Digital inclusion projects must work with community and voluntary sector bodies if the UK is to ensure people with disabilities engage with the digital world, a national conference has heard.

The call was made by Jude Palmer, managing director of Digital Outreach, a social enterprise formed in 2007 by three organisations – Community Service Volunteers, Age UK and CEL Group – to run outreach work for the UK’s digital TV switchover.

Research at the time from lead TV switchover body Digital UK found there was a group of about 20% of the population who would not naturally engage with a major mainstream publicity campaign, Palmer told delegates at November’s digital inclusion conference hosted by non-profit Tinder Foundation.
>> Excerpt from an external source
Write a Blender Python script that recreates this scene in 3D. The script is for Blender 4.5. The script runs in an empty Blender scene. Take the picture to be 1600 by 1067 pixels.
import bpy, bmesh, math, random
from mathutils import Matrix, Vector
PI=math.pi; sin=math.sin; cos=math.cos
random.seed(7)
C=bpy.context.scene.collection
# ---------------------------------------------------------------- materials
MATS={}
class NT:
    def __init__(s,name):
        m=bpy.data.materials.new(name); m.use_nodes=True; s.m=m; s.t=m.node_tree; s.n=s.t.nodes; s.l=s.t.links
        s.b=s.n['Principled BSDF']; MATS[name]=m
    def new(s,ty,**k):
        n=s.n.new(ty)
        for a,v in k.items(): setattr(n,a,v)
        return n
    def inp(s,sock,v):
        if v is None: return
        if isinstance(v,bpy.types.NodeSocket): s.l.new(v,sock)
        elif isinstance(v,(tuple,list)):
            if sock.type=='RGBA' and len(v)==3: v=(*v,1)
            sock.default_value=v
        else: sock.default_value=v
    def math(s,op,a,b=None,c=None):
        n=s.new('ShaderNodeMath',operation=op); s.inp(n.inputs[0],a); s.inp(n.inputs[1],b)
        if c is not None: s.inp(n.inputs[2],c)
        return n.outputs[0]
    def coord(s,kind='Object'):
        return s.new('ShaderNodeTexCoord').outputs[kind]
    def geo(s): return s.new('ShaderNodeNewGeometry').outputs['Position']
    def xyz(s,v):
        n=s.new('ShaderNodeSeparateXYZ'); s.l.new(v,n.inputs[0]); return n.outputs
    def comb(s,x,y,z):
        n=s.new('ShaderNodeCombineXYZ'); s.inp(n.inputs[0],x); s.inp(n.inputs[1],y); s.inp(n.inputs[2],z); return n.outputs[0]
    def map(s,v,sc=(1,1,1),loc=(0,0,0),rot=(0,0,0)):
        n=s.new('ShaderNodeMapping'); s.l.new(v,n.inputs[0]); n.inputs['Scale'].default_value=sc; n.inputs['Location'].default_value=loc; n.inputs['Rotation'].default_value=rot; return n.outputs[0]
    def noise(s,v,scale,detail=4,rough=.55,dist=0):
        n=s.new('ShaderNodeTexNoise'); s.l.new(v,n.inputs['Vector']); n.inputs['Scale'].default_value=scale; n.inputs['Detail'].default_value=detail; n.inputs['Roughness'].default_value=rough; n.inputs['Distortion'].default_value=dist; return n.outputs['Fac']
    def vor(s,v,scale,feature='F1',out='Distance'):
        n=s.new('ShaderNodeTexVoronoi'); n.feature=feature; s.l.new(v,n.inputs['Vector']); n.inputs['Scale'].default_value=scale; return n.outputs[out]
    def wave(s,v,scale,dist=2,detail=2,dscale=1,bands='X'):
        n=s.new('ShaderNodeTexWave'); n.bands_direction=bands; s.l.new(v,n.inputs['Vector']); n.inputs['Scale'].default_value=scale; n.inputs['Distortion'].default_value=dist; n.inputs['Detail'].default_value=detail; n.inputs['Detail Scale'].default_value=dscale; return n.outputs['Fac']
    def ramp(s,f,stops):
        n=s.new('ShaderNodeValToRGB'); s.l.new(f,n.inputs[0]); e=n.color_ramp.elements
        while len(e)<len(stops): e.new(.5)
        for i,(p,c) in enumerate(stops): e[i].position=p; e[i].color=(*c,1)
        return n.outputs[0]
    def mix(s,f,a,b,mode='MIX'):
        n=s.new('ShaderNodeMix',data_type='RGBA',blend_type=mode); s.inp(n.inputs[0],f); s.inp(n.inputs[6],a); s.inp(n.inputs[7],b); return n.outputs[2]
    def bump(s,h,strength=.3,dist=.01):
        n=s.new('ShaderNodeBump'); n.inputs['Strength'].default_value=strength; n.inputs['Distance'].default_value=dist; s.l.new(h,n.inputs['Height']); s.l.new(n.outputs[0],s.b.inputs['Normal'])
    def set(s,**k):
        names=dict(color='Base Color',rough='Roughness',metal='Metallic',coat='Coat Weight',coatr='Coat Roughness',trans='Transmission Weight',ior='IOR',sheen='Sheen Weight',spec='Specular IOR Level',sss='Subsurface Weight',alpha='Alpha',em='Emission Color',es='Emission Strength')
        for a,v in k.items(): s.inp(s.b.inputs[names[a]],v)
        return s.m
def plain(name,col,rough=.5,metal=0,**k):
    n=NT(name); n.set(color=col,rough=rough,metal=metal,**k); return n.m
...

These included older people, people with a disability and those for whom English is not their first language, all of whom can be socially isolated, she said.

“A lot of people found the switchover daunting, because TV for a lot of people is their main connection out into society”, Palmer said. “They were putting their head in the sand, saying ‘it’s technical, it’s not for me, why do I need to change? I’m perfectly OK as I am’. So a lot of this resonates with why people have not got online yet.”

The key to developing a successful strategy to reaching people in these groups was to work with and through voluntary and community groups who are already interacting with and trusted by them, she said.

Palmer said the nature of “embedded outreach” was “about people hearing messages from the person they see every week, every day: finding that one person and that one organisation that they do trust and interact with.

“We often describe it as ‘knitting’ – we were able to knit organisations together so you can cut across geographical barriers, social groups. You need to ask – how can you develop relationships with local voluntary and community groups?”

Once the right groups have been found, it is important for digital inclusion groups to strike the right balance between passing them consistent materials to fit their own messages, and allowing the trusted intermediaries to remain in control, she said.

“It is about making sure you work consistently with every organisation so key messaging is cascaded down, and people are signposted consistently for where they can get further help.

But at the same time once you hand over the framework, [you must] leave it to the organisation to deliver that. What we find with embedded outreach is there needs to be an investment from those organisations as well, and that is a really big ask.”

In the course of its work, Digital Outreach was asked to run a trial project in the North West of England to see how its embedded outreach model for digital TV might work for broader digital inclusion, and the results strongly supported the concept, Palmer said.

Overall, research found that some 77% of people reacted positively to online training if it was led by someone they knew, compared with only 17% reacting positively to a session led by someone they did not know.